No Good Deed Goes Un-pooped On

It has been beautiful outside lately, so I joined Amanda and the kids for a walk the other day.  While we were in the back end of our neighborhood though, we noticed a little terrier-type dog with a green sweater walking down the middle of the road.  There didn't seem to be anyone else nearby who was paying any attention to it, and I figured if the owner was around, then he/she probably would have been trying to prevent the pooch from playing chicken with the traffic.

As it neared us, I got down on my haunches and motioned it over, which it surprisingly did!  It's tag indicated the name of "Bailey", and we recognized the address on the other side of the tag as being in our neighborhood.  So I scooped it up and we proceeded to hunt down the owner and return Bailey to his family.

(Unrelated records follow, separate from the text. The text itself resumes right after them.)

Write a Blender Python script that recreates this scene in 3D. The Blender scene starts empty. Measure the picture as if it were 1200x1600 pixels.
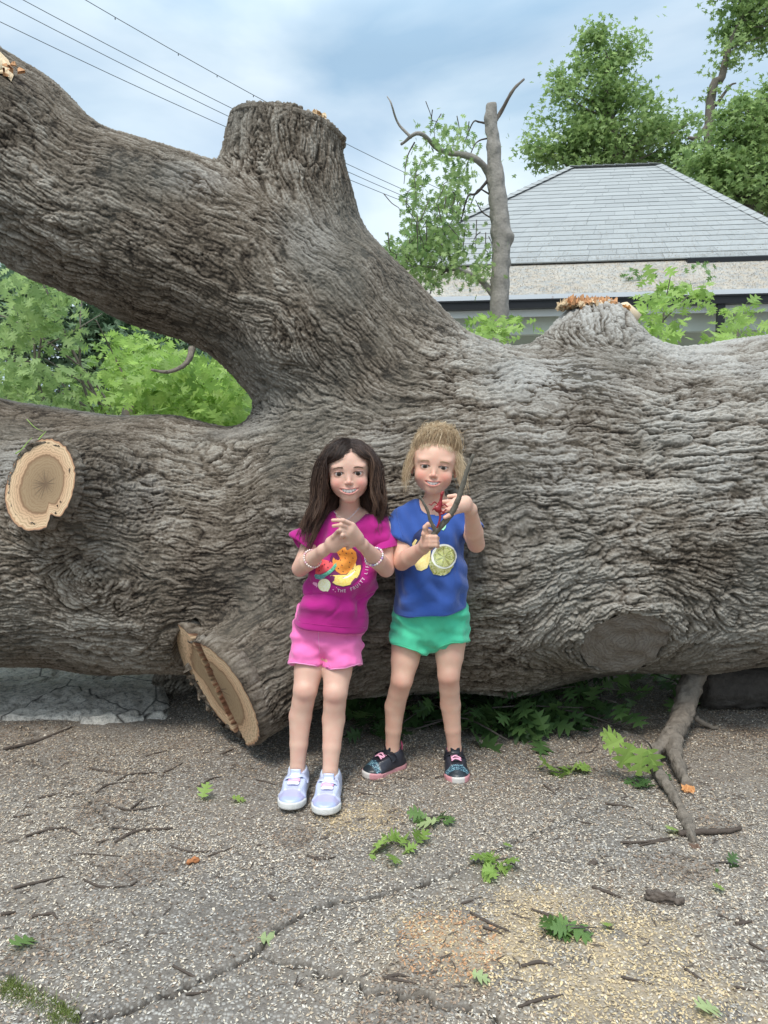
import bpy, math, random
import numpy as np
from mathutils import Vector, Matrix
from mathutils.bvhtree import BVHTree

S = bpy.context.scene
C = S.collection
R = math.radians
rng = np.random.default_rng(7)
random.seed(7)

# ------------------------------------------------------------------ camera
PITCH = R(4.95)
CAM = np.array([0.0, 0.0, 1.08])
FPX = 1156.0
cam_d = bpy.data.cameras.new('camera')
cam = bpy.data.objects.new('camera', cam_d)
C.objects.link(cam)
cam.location = CAM
cam.rotation_euler = (R(90) - PITCH, 0, 0)
cam_d.sensor_fit = 'VERTICAL'
cam_d.sensor_height = 36.0
cam_d.lens = 36.0 * FPX / 1600.0
cam_d.clip_start = 0.05
cam_d.clip_end = 2000
S.camera = cam

# ------------------------------------------------------------------ sky, sun, exposure
SUN_EL, SUN_ROT = R(62), R(200)
w = bpy.data.worlds.new('World')
S.world = w
w.use_nodes = True
nt = w.node_tree
for n in list(nt.nodes):
    nt.nodes.remove(n)
def wn(t, **k):
    n = nt.nodes.new(t)
    for a, b in k.items():
        setattr(n, a, b)
    return n
out = wn('ShaderNodeOutputWorld')
bg = wn('ShaderNodeBackground')
sky = wn('ShaderNodeTexSky', sky_type='NISHITA', sun_disc=False, sun_elevation=SUN_EL, sun_rotation=SUN_ROT)
sky.air_density = 1.0
sky.dust_density = 1.5
tc = wn('ShaderNodeTexCoord')
mp = wn('ShaderNodeMapping')
mp.inputs['Scale'].default_value = (1.0, 1.0, 2.6)
mp.inputs['Rotation'].default_value = (0.0, 0.12, 0.4)
nz = wn('ShaderNodeTexNoise')
nz.inputs['Scale'].default_value = 2.1
nz.inputs['Detail'].default_value = 5
nz.inputs['Roughness'].default_value = 0.45
nz.inputs['Distortion'].default_value = 0.35
rp = wn('ShaderNodeValToRGB')
rp.color_ramp.interpolation = 'EASE'
rp.color_ramp.elements[0].position = 0.30
rp.color_ramp.elements[0].color = (0.62, 0.62, 0.62, 1)
rp.color_ramp.elements[1].position = 0.68
rp.color_ramp.elements[1].color = (0.97, 0.97, 0.97, 1)
nz2 = wn('ShaderNodeTexNoise')
nz2.inputs['Scale'].default_value = 1.75
nz2.inputs['Detail'].default_value = 6
nz2.inputs['Distortion'].default_value = 0.4
rp2 = wn('ShaderNodeValToRGB')
rp2.color_ramp.elements[0].position = 0.39
rp2.color_ramp.elements[0].color = (2.25, 3.3, 4.25, 1)
rp2.color_ramp.elements[1].position = 0.61
rp2.color_ramp.elements[1].color = (4.7, 5.4, 5.8, 1)
mx = wn('ShaderNodeMix', data_type='RGBA')
nt.links.new(tc.outputs['Generated'], mp.inputs['Vector'])
nt.links.new(mp.outputs['Vector'], nz.inputs['Vector'])
nt.links.new(mp.outputs['Vector'], nz2.inputs['Vector'])
nt.links.new(nz.outputs['Fac'], rp.inputs['Fac'])
nt.links.new(nz2.outputs['Fac'], rp2.inputs['Fac'])
nt.links.new(rp.outputs['Color'], mx.inputs['Factor'])
nt.links.new(sky.outputs['Color'], mx.inputs['A'])
# overcast sky: brighter towards the zenith, raised out of view to add light
sx_ = wn('ShaderNodeSeparateXYZ'); nt.links.new(tc.outputs['Generated'], sx_.inputs[0])
zr = wn('ShaderNodeMapRange'); zr.inputs['From Min'].default_value = 0.45; zr.inputs['From Max'].default_value = 1.0
zr.inputs['To Min'].default_value = 1.0; zr.inputs['To Max'].default_value = 2.7
nt.links.new(sx_.outputs['Z'], zr.inputs['Value'])
vm = wn('ShaderNodeVectorMath', operation='SCALE'); nt.links.new(rp2.outputs['Color'], vm.inputs[0]); nt.links.new(zr.outputs[0], vm.inputs['Scale'])
nt.links.new(vm.outputs[0], mx.inputs['B'])
nt.links.new(mx.outputs['Result'], bg.inputs['Color'])
bg.inputs['Strength'].default_value = 0.105
nt.links.new(bg.outputs['Background'], out.inputs['Surface'])

sl = bpy.data.lights.new('sun', 'SUN')
sl.energy = 1.5
sl.angle = R(16)
sl.color = (1.0, 0.95, 0.87)
so = bpy.data.objects.new('sun', sl)
C.objects.link(so)
# Nishita: rotation 0 = +Y, turning towards +X; the lamp points the same way
sdir = Vector((math.sin(SUN_ROT) * math.cos(SUN_EL), math.cos(SUN_ROT) * math.cos(SUN_EL), math.sin(SUN_EL)))
so.rotation_euler = sdir.to_track_quat('Z', 'Y').to_euler()
S.view_settings.view_transform = 'Standard'
S.view_settings.look = 'None'
S.view_settings.exposure = 0.92
S.view_settings.gamma = 1
S.view_settings.use_curve_mapping = False
S.cycles.max_bounces = 6
S.cycles.diffuse_bounces = 3
S.cycles.transparent_max_bounces = 6

# ------------------------------------------------------------------ pixel to point
_f = np.array([0, math.cos(PITCH), -math.sin(PITCH)])
_u = np.array([0, math.sin(PITCH), math.cos(PITCH)])
def P(px, py, Y):
    d = _f + np.array([1, 0, 0]) * (px - 600) / FPX + _u * (-(py - 800) / FPX)
    return CAM + d * (Y / d[1])
def G(px, py, z=0.0):
    d = _f + np.array([1, 0, 0]) * (px - 600) / FPX + _u * (-(py - 800) / FPX)
    return CAM + d * ((z - CAM[2]) / d[2])
def pxm(n, Y):
    return n / FPX * Y
def lerp(a, b, t): return np.asarray(a, float) * (1 - t) + np.asarray(b, float) * t
def nrm(v):
    v = np.asarray(v, float)
    return v / (np.linalg.norm(v) + 1e-12)

# ------------------------------------------------------------------ objects
def empty(name, label=None, cat=None, group=None, loc=(0, 0, 0)):
    o = bpy.data.objects.new(name, None)
    o.empty_display_size = 0.05
    o.location = loc
    C.objects.link(o)
    tag(o, label, cat, group)
    return o
def tag(o, label=None, cat=None, group=None, kind=None):
    if label: o['label'] = label
    if cat: o['category'] = cat
    if group: o['group'] = group
    if kind: o['kind'] = kind
    return o
def wloc(o):
    p = np.zeros(3)
    while o is not None:
        p = p + np.array(o.location)
        o = o.parent
    return p
def mesh_data(name, V, F, mat=None, smooth=True):
    """F: array (n,4)/(n,3) or list of tuples"""
    me = bpy.data.meshes.new(name)
    V = np.asarray(V, np.float32)
    if isinstance(F, np.ndarray):
        n, k = F.shape
        me.vertices.add(len(V)); me.vertices.foreach_set('co', V.ravel())
        me.loops.add(n * k); me.loops.foreach_set('vertex_index', F.astype(np.int32).ravel())
        me.polygons.add(n); me.polygons.foreach_set('loop_start', np.arange(0, n * k, k, dtype=np.int32))
        me.update(calc_edges=True)
    else:
        me.from_pydata([tuple(v) for v in V.tolist()], [], F)
    if smooth and len(me.polygons):
        me.polygons.foreach_set('use_smooth', np.ones(len(me.polygons), bool))
    if mat is not None:
        me.materials.append(mat)
    me.update()
    return me
def mobj(name, V, F, mat=None, parent=None, smooth=True, origin=None):
    """vertices in world space; origin kept at the parent's place"""
    V = np.asarray(V, float)
    base = wloc(parent) if parent is not None else np.zeros(3)
    org = base if origin is None else np.asarray(origin, float)
    me = mesh_data(name, V - org, F, mat, smooth)
    o = bpy.data.objects.new(name, me)
    C.objects.link(o)
    o.parent = parent
    o.location = org - base if parent is not None else org
    return o
def attr(o, name, vals, kind='FLOAT'):
    me = o.data if hasattr(o, 'data') else o
    a = me.attributes.new(name, kind, 'POINT')
    vals = np.asarray(vals, np.float32)
    if kind == 'FLOAT':
        a.data.foreach_set('value', vals.ravel())
    elif kind == 'FLOAT_VECTOR':
        a.data.foreach_set('vector', vals.ravel())
    elif kind == 'FLOAT_COLOR':
        if vals.shape[1] == 3:
            vals = np.concatenate([vals, np.ones((len(vals), 1), np.float32)], 1)
        a.data.foreach_set('color', vals.ravel())
def vnormals(V, F):
    n = np.zeros_like(V)
    a, b, c = V[F[:, 0]], V[F[:, 1]], V[F[:, 2]]
    if F.shape[1] == 4:
        fn = np.cross(c - a, V[F[:, 3]] - b)
    else:
        fn = np.cross(b - a, c - a)
    for k in range(F.shape[1]):
        for j in range(3):
            n[:, j] += np.bincount(F[:, k], fn[:, j], len(V))
    return n / (np.linalg.norm(n, axis=1, keepdims=True) + 1e-12)
def subdiv(V, F, lv):
    me = mesh_data('tmp', V, F)
    o = bpy.data.objects.new('tmp', me)
    C.objects.link(o)
    m = o.modifiers.new('s', 'SUBSURF'); m.levels = lv; m.render_levels = lv
    dg = bpy.context.evaluated_depsgraph_get()
    e = o.evaluated_get(dg).to_mesh()
    v = np.empty(len(e.vertices) * 3, np.float32); e.vertices.foreach_get('co', v)
    f = np.empty(len(e.loops), np.int32); e.loops.foreach_get('vertex_index', f)
    bpy.data.objects.remove(o); bpy.data.meshes.remove(me)
    return v.reshape(-1, 3).astype(float), f.reshape(-1, 4)

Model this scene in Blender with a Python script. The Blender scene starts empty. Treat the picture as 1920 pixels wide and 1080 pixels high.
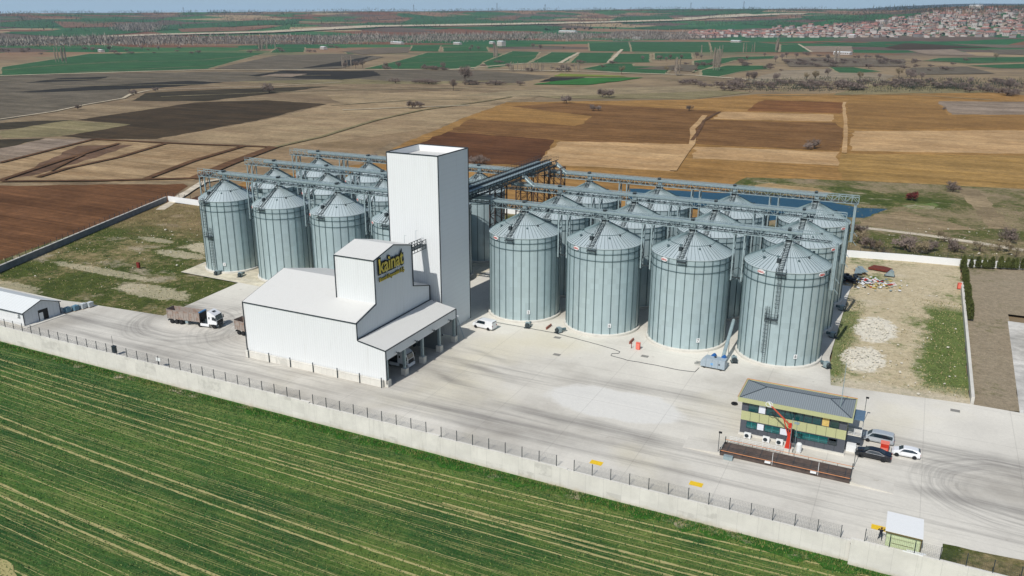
import bpy, math, random
from math import sin, cos, pi, radians as rad, sqrt, hypot, atan2
from mathutils import Vector, Matrix
random.seed(7)
S = bpy.context.scene
# ---------------------------------------------------------------- camera, sky, sun, exposure
CAM = Vector((72.678, -154.176, 61.057)); YAW, PIT, ROL, FPX = -0.4568, 0.3167, 0.0014, 1557.04
Fv = Vector((sin(YAW)*cos(PIT), cos(YAW)*cos(PIT), -sin(PIT)))
_R = Vector((cos(YAW), -sin(YAW), 0)); _U = _R.cross(Fv)
Rv = _R*cos(ROL)+_U*sin(ROL); Uv = -_R*sin(ROL)+_U*cos(ROL)
cd = bpy.data.cameras.new('camera'); cam = bpy.data.objects.new('camera', cd); S.collection.objects.link(cam)
cam.matrix_world = Matrix(((Rv.x, Uv.x, -Fv.x, CAM.x), (Rv.y, Uv.y, -Fv.y, CAM.y), (Rv.z, Uv.z, -Fv.z, CAM.z), (0, 0, 0, 1)))
cd.sensor_width = 36; cd.lens = FPX/1920*36; cd.clip_start = 1; cd.clip_end = 60000
S.camera = cam
SUNDIR = Vector((0.105, 1.0, -1.06)).normalized()
W = bpy.data.worlds.new('World'); S.world = W; W.use_nodes = True
nt = W.node_tree; bg = nt.nodes['Background']
sky = nt.nodes.new('ShaderNodeTexSky'); sky.sky_type = 'NISHITA'; sky.sun_disc = False
sky.sun_elevation = math.asin(-SUNDIR.z); sky.sun_rotation = pi+0.105; sky.altitude = 100
sky.air_density = 1.2; sky.dust_density = 1.5; sky.ozone_density = 2.0
tc = nt.nodes.new('ShaderNodeTexCoord'); sz = nt.nodes.new('ShaderNodeSeparateXYZ'); nt.links.new(tc.outputs['Generated'], sz.inputs[0])
rp = nt.nodes.new('ShaderNodeValToRGB'); rp.color_ramp.elements[0].position = 0.0; rp.color_ramp.elements[1].position = 0.22; rp.color_ramp.elements[0].color = (1, 1, 1, 1); rp.color_ramp.elements[1].color = (0, 0, 0, 1)
nt.links.new(sz.outputs[2], rp.inputs[0]); mx = nt.nodes.new('ShaderNodeMix'); mx.data_type = 'RGBA'; nt.links.new(rp.outputs[0], mx.inputs[0]); nt.links.new(sky.outputs[0], mx.inputs[6])
mx.inputs[7].default_value = (5.0, 7.0, 8.5, 1)      # pale blue band above the horizon
nt.links.new(mx.outputs[2], bg.inputs[0]); bg.inputs[1].default_value = 0.085
sl = bpy.data.lights.new('sun', 'SUN'); sl.energy = 4.3; sl.angle = rad(0.53); sl.color = (1, 0.965, 0.91)
so = bpy.data.objects.new('sun', sl); S.collection.objects.link(so)
so.rotation_euler = SUNDIR.to_track_quat('-Z', 'Y').to_euler()
S.view_settings.view_transform = 'Standard'; S.view_settings.look = 'None'; S.view_settings.exposure = 0.0
S.cycles.max_bounces = 6; S.cycles.volume_bounces = 0
COL = S.collection

# ---------------------------------------------------------------- terrain and placing helpers
def smooth(a, b, x):
    t = min(1, max(0, (x-a)/(b-a))); return t*t*(3-2*t)
def H(x, y):
    dx, dy = x-CAM.x, y-CAM.y; r = hypot(dx, dy)
    if r < 2300: return 0.0
    a = atan2(dx, dy)-YAW
    if a < -pi: a += 2*pi
    a2 = max(-0.75, min(0.75, a)); u = 960+1557*math.tan(a2)
    crest = 69+max(-10, min(40, u/1280*33))
    if u > 1400: crest -= (u-1400)*0.05
    n = sin(x*.0021+1.3)*cos(y*.0017)+.5*sin(x*.0047-y*.0031)+.35*sin(y*.0062+x*.0043+2)
    h = crest*(smooth(2500, 4300, r)*.55+smooth(4000, 5500, r)*.45)*(1-.35*smooth(5700, 7500, r)) + n*9*smooth(2500, 3500, r)*(1-smooth(4700, 5300, r)*.8)
    # hill the town stands on
    ax = (a-0.53)/0.17; hr = (r-3500)/800
    h += (84-h*.5)*math.exp(-ax*ax-hr*hr) if r < 5200 else 0
    # blue ridge on the horizon
    h += 150*smooth(8500, 12000, r)*smooth(0.22, 0.5, a)
    return h
def ray(u, v): return (Fv*FPX+Rv*(u-960)-Uv*(v-540)).normalized()
def G(u, v, z=0.0):
    d = ray(u, v); t = (z-CAM.z)/d.z; p = CAM+d*t; return (p.x, p.y)
def T(u, v):
    d = ray(u, v); hl = hypot(d.x, d.y); r = 120.0; pr = r
    while r < 12500:
        z = CAM.z+d.z/hl*r; x = CAM.x+d.x/hl*r; y = CAM.y+d.y/hl*r
        if z <= H(x, y): break
        pr = r; r *= 1.01
    lo, hi = pr, r
    for _ in range(14):
        m = (lo+hi)/2; z = CAM.z+d.z/hl*m
        if z <= H(CAM.x+d.x/hl*m, CAM.y+d.y/hl*m): hi = m
        else: lo = m
    x = CAM.x+d.x/hl*hi; y = CAM.y+d.y/hl*hi
    return (x, y, H(x, y)-.6)

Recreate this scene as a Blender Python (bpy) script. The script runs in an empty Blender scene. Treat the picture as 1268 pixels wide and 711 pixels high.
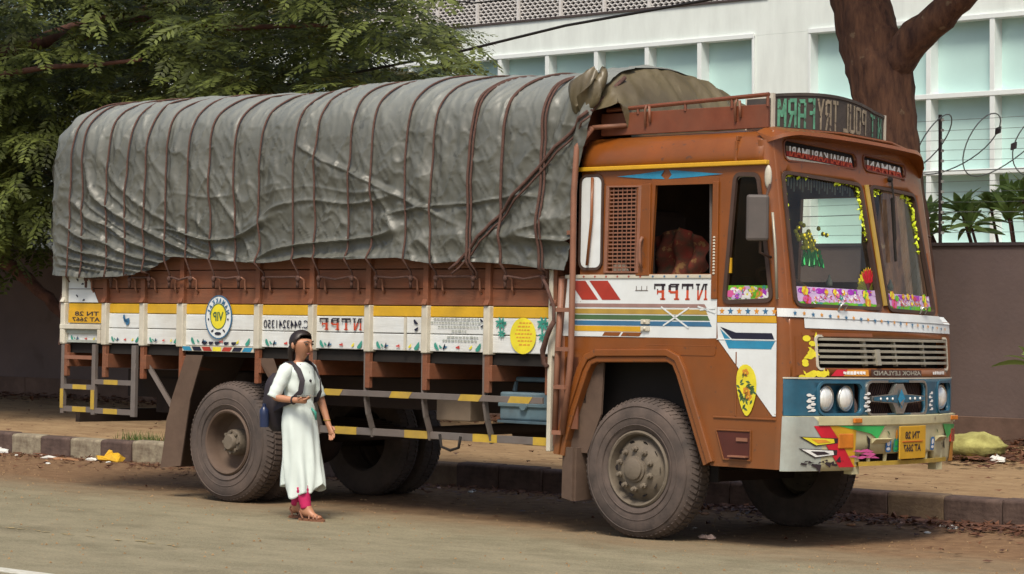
import bpy, bmesh, math, random
import numpy as np
from math import sin, cos, pi, radians, sqrt
from mathutils import Matrix, Vector as V
from mathutils.geometry import tessellate_polygon

random.seed(7); NR = np.random.RandomState(5)
scn = bpy.context.scene
COL = scn.collection

# ------------------------------------------------------------------ camera
cam = bpy.data.cameras.new('camera'); cam.sensor_width = 36; cam.lens = 36*2984.26/1268
cam.clip_start = .1; cam.clip_end = 400
cam_o = bpy.data.objects.new('camera', cam); COL.objects.link(cam_o)
cam_o.location = (0, 0, 1.9066); cam_o.rotation_euler = (radians(90)-.0011, 0, 0)
scn.camera = cam_o
# ------------------------------------------------------------------ sky and sun (bright overcast)
SUN_EL, SUN_AZ = radians(56), radians(188)       # azimuth measured clockwise from +Y (behind the camera, to its left)
w = bpy.data.worlds.new('World'); scn.world = w; w.use_nodes = True
nt = w.node_tree; bg = nt.nodes['Background']
sky = nt.nodes.new('ShaderNodeTexSky'); sky.sky_type = 'NISHITA'; sky.sun_disc = False
sky.sun_elevation = SUN_EL; sky.sun_rotation = SUN_AZ; sky.air_density = 1.0; sky.dust_density = 4.0; sky.ozone_density = .6
nt.links.new(sky.outputs['Color'], bg.inputs['Color']); bg.inputs['Strength'].default_value = .108
sl = bpy.data.lights.new('sun', 'SUN'); sl.energy = 2.45; sl.angle = radians(18); sl.color = (1, .925, .79)
so = bpy.data.objects.new('sun', sl); COL.objects.link(so)
sd = V((sin(SUN_AZ)*cos(SUN_EL), cos(SUN_AZ)*cos(SUN_EL), sin(SUN_EL)))
so.rotation_euler = sd.to_track_quat('Z', 'Y').to_euler(); so.location = (-8, -10, 20)
scn.view_settings.view_transform = 'Standard'; scn.view_settings.look = 'None'
scn.view_settings.exposure = .42; scn.view_settings.gamma = 1

# ------------------------------------------------------------------ the two frames of the street
# x runs along the road, y from the road to the wall, z up.  FT: the cambered road (1.6 deg), FG: level ground behind it
TH, TAU = .7273, .0280
_ex = V((cos(TH), -sin(TH), 0)); _ey = V((sin(TH), cos(TH), 0)); _ez = V((0, 0, 1))
def frame(ey, ez):
    return Matrix(((_ex.x, ey.x, ez.x, .9021), (_ex.y, ey.y, ez.y, 18.0226), (_ex.z, ey.z, ez.z, 0), (0, 0, 0, 1)))
FT = frame(_ey*cos(TAU)-_ez*sin(TAU), _ez*cos(TAU)+_ey*sin(TAU))
FG = frame(_ey, _ez)
FGi = FG.inverted()

# ------------------------------------------------------------------ objects
OFF = {}
def root(name, label, cat, F=FG, loc=(0, 0, 0), group=None):
    o = bpy.data.objects.new(name, None); COL.objects.link(o); o.empty_display_size = .2
    o.matrix_world = F @ Matrix.Translation(V(loc)); OFF[o.name] = V(loc)
    o['label'] = label; o['category'] = cat
    if group: o['group'] = group
    return o
def tag(o, label=None, cat=None, group=None, kind=None):
    if label: o['label'] = label
    if cat: o['category'] = cat
    if group: o['group'] = group
    if kind: o['kind'] = kind
    return o
class B:
    def __init__(s): s.v = []; s.f = []; s.m = []; s.mi = 0
    def add(s, vs, fs, mi=None):
        n = len(s.v); s.v.extend([tuple(p) for p in vs])
        for f in fs: s.f.append(tuple(n+i for i in f)); s.m.append(s.mi if mi is None else mi)
        return s
    def box(s, x0, x1, y0, y1, z0, z1, mi=None):
        return s.add([(x, y, z) for x in (x0, x1) for y in (y0, y1) for z in (z0, z1)],
              [(0, 1, 3, 2), (4, 6, 7, 5), (0, 4, 5, 1), (2, 3, 7, 6), (0, 2, 6, 4), (1, 5, 7, 3)], mi)
    def obox(s, c, ax, ay, az, mi=None):      # centre and three half-axis vectors
        c, ax, ay, az = V(c), V(ax), V(ay), V(az)
        return s.add([c+i*ax+j*ay+k*az for i in (-1, 1) for j in (-1, 1) for k in (-1, 1)],
              [(0, 1, 3, 2), (4, 6, 7, 5), (0, 4, 5, 1), (2, 3, 7, 6), (0, 2, 6, 4), (1, 5, 7, 3)], mi)
    def bar(s, a, b, w, h=None, up=(0, 0, 1), mi=None):
        a, b = V(a), V(b); d = (b-a); L = d.length; d.normalize(); h = h or w
        u = V(up); sx = d.cross(u)
        if sx.length < 1e-4: sx = d.cross(V((1, 0, 0)))
        sx.normalize(); sy = sx.cross(d)
        return s.obox((a+b)/2, d*L/2, sx*w/2, sy*h/2, mi)
    def tube(s, pts, r, n=8, mi=None, cap=True):
        pts = [V(p) for p in pts]; rs = [float(q) for q in r] if isinstance(r, (list, tuple)) else [float(r)]*len(pts)
        vs = []; prev = None
        for i, p in enumerate(pts):
            t = (pts[min(i+1, len(pts)-1)]-pts[max(i-1, 0)]).normalized()
            if prev is None:
                a = t.cross(V((0, 0, 1)));
                if a.length < 1e-3: a = t.cross(V((1, 0, 0)))
            else: a = prev-t*prev.dot(t)
            a.normalize(); prev = a; b = t.cross(a)
            for k in range(n): vs.append(p+rs[i]*(cos(2*pi*k/n)*a+sin(2*pi*k/n)*b))
        fs = [(i*n+k, i*n+(k+1) % n, (i+1)*n+(k+1) % n, (i+1)*n+k) for i in range(len(pts)-1) for k in range(n)]
        if cap: fs += [tuple(range(n-1, -1, -1)), tuple((len(pts)-1)*n+k for k in range(n))]
        return s.add(vs, fs, mi)
    def lathe(s, prof, c, n=40, axis='y', mi=None):     # prof: (radius, along axis)
        vs = []
        for (r, h) in prof:
            for k in range(n):
                a = 2*pi*k/n
                if axis == 'y': vs.append((c[0]+r*cos(a), c[1]+h, c[2]+r*sin(a)))
                elif axis == 'x': vs.append((c[0]+h, c[1]+r*cos(a), c[2]+r*sin(a)))
                else: vs.append((c[0]+r*cos(a), c[1]+r*sin(a), c[2]+h))
        fs = [(i*n+k, (i+1)*n+k, (i+1)*n+(k+1) % n, i*n+(k+1) % n) for i in range(len(prof)-1) for k in range(n)]
        return s.add(vs, fs, mi)
    def prism(s, poly, y0, y1, mi=None):      # polygon in x,z swept along y
        n = len(poly); tr = tri(poly)
        vs = [(p[0], y0, p[1]) for p in poly]+[(p[0], y1, p[1]) for p in poly]
        fs = [t for t in tr]+[tuple(n+i for i in t[::-1]) for t in tr]+[(i, (i+1) % n, n+(i+1) % n, n+i) for i in range(n)]
        return s.add(vs, fs, mi)
    def prismx(s, poly, x0, x1, mi=None):     # polygon in y,z swept along x
        n = len(poly); tr = tri(poly)
        vs = [(x0, p[0], p[1]) for p in poly]+[(x1, p[0], p[1]) for p in poly]
        fs = [t for t in tr]+[tuple(n+i for i in t[::-1]) for t in tr]+[(i, (i+1) % n, n+(i+1) % n, n+i) for i in range(n)]
        return s.add(vs, fs, mi)
    def ball(s, c, r, n=10, m=6, mi=None):
        r = r if isinstance(r, (list, tuple)) else (r, r, r)
        vs = [(c[0]+r[0]*sin(pi*i/m)*cos(2*pi*k/n), c[1]+r[1]*sin(pi*i/m)*sin(2*pi*k/n), c[2]+r[2]*cos(pi*i/m)) for i in range(m+1) for k in range(n)]
        return s.add(vs, [(i*n+k, (i+1)*n+k, (i+1)*n+(k+1) % n, i*n+(k+1) % n) for i in range(m) for k in range(n)], mi)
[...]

The dog seemed comfortable and happy enough with me holding him, but unfortunately I was getting a little uncomfortable with his stinky smell wafting up into my nostrils.  Then, about halfway to our destination, the smell began to get a whole lot worse.  I shifted Bailey's weight higher up onto my arm, and observed brown smears on my hand.  The dog had shit on me!! 

Luckily it wasn't a large volume of poo, as it wasn't running down my arm and under the rolled up sleeves of my shirt or anything.  But I forced myself to continue holding this crappy, stinky dog for another entire block.

When we finally arrived at our destination, the owner (a lady in her mid to upper 50s) was grateful.  Before we departed though, I requested a wet paper towel or something to wipe the bulk of the excrement off of me, to which she happily obliged.  I guess getting pooped on is a small price to pay to help make the world a little better place, especially for the holidays.